On its website again in the terms and conditions that customers like Todd say they were not advised of on the phone PROICC warns that “preliminary eligibility assessments do not constitute personal immigration advice and do not guarantee the issuance of immigration visas or other documents to the user.”
And it also points to Canada’s Immigration and Refugee Protection Act to say that anyone wanting immigration advice or representation will have to go through “an authorized representative.”
Thomson, the RCMP anti-fraud analyst, said he wonders whether the time has come to start “regulating the promotion of access to government services where people are making money off people trying to access these services that are otherwise free to access.”
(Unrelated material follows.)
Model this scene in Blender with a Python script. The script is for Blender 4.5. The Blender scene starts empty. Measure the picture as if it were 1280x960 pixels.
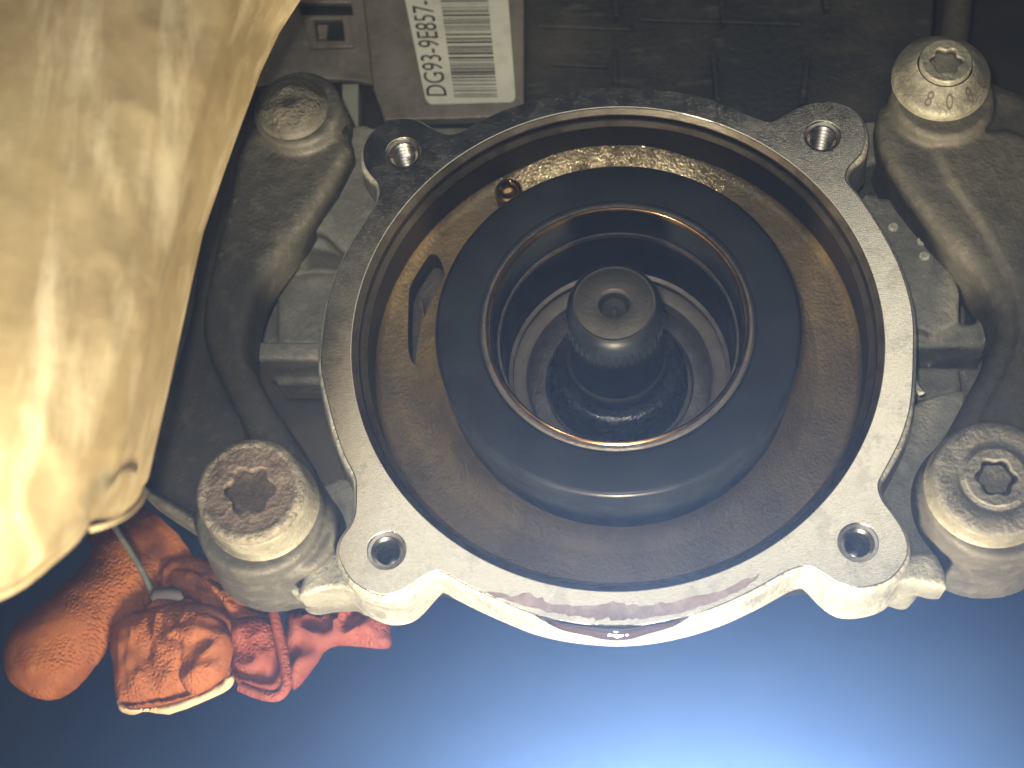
import bpy, bmesh, math, random
from mathutils import Vector, Matrix, noise
from mathutils.geometry import delaunay_2d_cdt
R = math.radians
random.seed(7)
FLARE_HAZE = 0.17                       # density of the added haze that stands in for lens flare
S = 0.0002                       # one drawing unit is 0.2 mm; drawing axes: u right, v up, w out of the flange face
scene = bpy.context.scene
col = scene.collection

def W(u, v, w):                  # drawing axes -> world metres (Z up, the flange face looks along -Y)
    return Vector((u * S, -w * S, v * S))

# ------------------------------------------------------------------ camera
TH, PS, PH = -0.4033, -0.0800, 0.0103
CT = Vector((126.785, 63.829, -1875.72))
FOC = 1884.94
def _rot(th, ps, ph):
    return Matrix.Rotation(ph, 3, 'Z') @ Matrix.Rotation(th, 3, 'X') @ Matrix.Rotation(ps, 3, 'Y')
CM = _rot(TH, PS, PH)
CO = -(CM.transposed() @ CT)     # camera position in drawing axes
def at(px, py, w):
    d = CM.transposed() @ Vector(((px - 640) / FOC, -(py - 480) / FOC, -1))
    k = (w - CO.z) / d.z
    p = CO + d * k
    return Vector((p.x, p.y, w))
def scale_at(w):                 # photo pixels per drawing unit near the axis, for a given w
    return FOC / (-CT.z - 0.92 * w)

cam = bpy.data.cameras.new('camera')
cam_o = bpy.data.objects.new('camera', cam)
col.objects.link(cam_o)
CONV = Matrix(((1, 0, 0), (0, 0, -1), (0, 1, 0)))
m4 = (CONV @ CM.transposed()).to_4x4()
m4.translation = W(*CO)
cam_o.matrix_world = m4
cam.sensor_width = 36
cam.lens = FOC / 1280 * 36
cam.clip_start = 0.005
cam.clip_end = 50
cam.dof.use_dof = True
cam.dof.focus_distance = 0.375
cam.dof.aperture_fstop = 14
scene.camera = cam_o

# ------------------------------------------------------------------ world, lamps, exposure
scene.view_settings.view_transform = 'Standard'
scene.view_settings.look = 'None'
scene.view_settings.exposure = 0.0
scene.view_settings.gamma = 1.0
scene.view_settings.use_curve_mapping = False
world = bpy.data.worlds.new('World')
scene.world = world
world.use_nodes = True
bg = world.node_tree.nodes['Background']
bg.inputs['Color'].default_value = (0.75, 0.85, 1.0, 1)
bg.inputs['Strength'].default_value = 0.025
scene.cycles.use_denoising = True
scene.cycles.volume_bounces = 0
scene.cycles.max_bounces = 6
scene.cycles.sample_clamp_indirect = 3

def area(name, pos, target, sx, sy, power, color, spread=180):
    l = bpy.data.lights.new(name, 'AREA')
    l.shape = 'RECTANGLE'
    l.size = sx * S; l.size_y = sy * S
    l.energy = power; l.color = color
    l.spread = R(spread)
    o = bpy.data.objects.new(name, l)
    col.objects.link(o)
    o.location = W(*pos)
    d = W(*target) - W(*pos)
    o.rotation_euler = d.to_track_quat('-Z', 'Y').to_euler()
    return o
area('work_lamp', (-60, -1330, 260), (20, -50, 0), 170, 320, 1.6, (1.0, 0.84, 0.58), 110)
area('shield_lamp', tuple(at(-190, 830, 780)), tuple(at(-60, 560, 560)), 120, 120, 0.09, (1.0, 0.88, 0.64), 100)
area('head_lamp', (-45, -735, 1735), (0, 0, 0), 45, 45, 0.27, (1.0, 0.93, 0.80), 90)
dl = area('reflection_softbox', (96, 342, 1500), (96, 342, 0), 1700, 900, 0.29, (1.0, 0.92, 0.74))  # added unseen panel, shaped for the bright reflection on the flange face
dl.rotation_euler.rotate_axis('Z', R(15.5))
area('flare_lamp', (120, -900, -2600), (20, -900, 1705), 300, 160, 0.5, (0.36, 0.58, 1.0), 24)  # unseen lamp towards the camera, lights the added haze as a flare glow
area('wall_fill', (250, -350, -4300), (250, 450, -5200), 2200, 200, 0.95, (0.44, 0.65, 1.0))  # added lamp out of view, brightens the wall towards the bottom

# ------------------------------------------------------------------ node materials
def nodes_of(m):
    m.use_nodes = True
    nt = m.node_tree
    return nt, nt.nodes, nt.links
class Mat:
    """A grimy surface: base colours mixed by noises, specks, relief. Scales are per drawing unit."""
    def __init__(self, name, base, rough=0.5, metal=0.0, spec=0.5):
        self.m = bpy.data.materials.new(name)
        self.nt, self.n, self.l = nodes_of(self.m)
        self.p = self.n['Principled BSDF']
        tc = self.n.new('ShaderNodeTexCoord')
        geo = self.n.new('ShaderNodeNewGeometry')
        sc_ = self.n.new('ShaderNodeVectorMath'); sc_.operation = 'SCALE'
        sc_.inputs['Scale'].default_value = 1 / S
        self.l.new(geo.outputs['Position'], sc_.inputs[0])
        self.v = sc_.outputs[0]
        self.c = None; self.base = base
        self.p.inputs['Base Color'].default_value = (*base, 1)
        self.p.inputs['Roughness'].default_value = rough
        self.p.inputs['Metallic'].default_value = metal
        self.p.inputs['Specular IOR Level'].default_value = spec
        self.h = None
    def coords(self, stretch):
        mp = self.n.new('ShaderNodeMapping')
        mp.inputs['Scale'].default_value = stretch
        self.l.new(self.v, mp.inputs['Vector'])
        return mp.outputs[0]
    def noise(self, scale, detail=4, rough=0.55, lo=0.4, hi=0.6, stretch=None, dist=0.0):
        t = self.n.new('ShaderNodeTexNoise')
        t.inputs['Scale'].default_value = scale
        t.inputs['Detail'].default_value = detail
        t.inputs['Roughness'].default_value = rough
        t.inputs['Distortion'].default_value = dist
        self.l.new(self.coords(stretch) if stretch else self.v, t.inputs['Vector'])
        r = self.n.new('ShaderNodeMapRange')
        r.inputs[1].default_value = lo; r.inputs[2].default_value = hi
        self.l.new(t.outputs[0], r.inputs[0])
        return r.outputs[0]
    def voro(self, scale, lo, hi, stretch=None, feature='F1'):
        t = self.n.new('ShaderNodeTexVoronoi')
        t.feature = feature
        t.inputs['Scale'].default_value = scale
        self.l.new(self.coords(stretch) if stretch else self.v, t.inputs['Vector'])
        r = self.n.new('ShaderNodeMapRange')
        r.inputs[1].default_value = lo; r.inputs[2].default_value = hi
        self.l.new(t.outputs['Distance'], r.inputs[0])
        return r.outputs[0]
    def math(self, op, a, b):
        x = self.n.new('ShaderNodeMath'); x.operation = op; x.use_clamp = True
        for i, q in ((0, a), (1, b)):
            if isinstance(q, (int, float)): x.inputs[i].default_value = q
            else: self.l.new(q, x.inputs[i])
        return x.outputs[0]
    def mix(self, colour, fac, amount=1.0):
        if amount != 1.0: fac = self.math('MULTIPLY', fac, amount)
        x = self.n.new('ShaderNodeMix'); x.data_type = 'RGBA'
        self.l.new(fac, x.inputs[0])
        if self.c is None: x.inputs[6].default_value = (*self.base, 1)
        else: self.l.new(self.c, x.inputs[6])
        x.inputs[7].default_value = (*colour, 1)
        self.c = x.outputs[2]
        self.l.new(self.c, self.p.inputs['Base Color'])
        return self
    def to(self, socket, fac, a, b):
        r = self.n.new('ShaderNodeMapRange')
        r.inputs[3].default_value = a; r.inputs[4].default_value = b
        self.l.new(fac, r.inputs[0])
        self.l.new(r.outputs[0], self.p.inputs[socket])
        return self
    def bump(self, fac, depth, strength=1.0):
        b = self.n.new('ShaderNodeBump')
        b.inputs['Distance'].default_value = depth * S
        b.inputs['Strength'].default_value = strength
        self.l.new(fac, b.inputs['Height'])
        if self.h is not None: self.l.new(self.h, b.inputs['Normal'])
        self.h = b.outputs[0]
        self.l.new(self.h, self.p.inputs['Normal'])
        return self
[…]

As Todd’s experience indicates, when a customer wants a refund or to challenge the level of service provided by an organization such as PROICC, they find themselves wondering exactly who lies behind the website, its shadowy associated entities and its phoney testimonials.
“At the end of the day, they’re not accountable to any organization, so the consumer is taking a huge risk,” Huynh said.
‘You are absolutely mistaken’
Todd had her last email conversation with Amelia Adams in August. 
This week, CBC sent PROICC a long list of questions about its legal status, ownership and relationship with itscanadatime.com. The next day, Todd said Adams called her “literally … 15 times.”
She said Adams now claims that her money was refunded two months ago after Todd threatened to contact CBC, the Law Society of B.C., Huynh’s organization and others.
Todd said she has no record of the refund, and she had already cancelled her card. She has asked her bank to investigate. But she’s skeptical that her money was refunded, given that the last she heard from Adams in an email before going public was: “You are absolutely mistaken in what you are stating, therefore there is no reason for me to keep giving you the same answer over and over again.”
Todd said she’ll consider Adams’s explanation for her sudden reversal, but she’ll need written proof before she believes anything.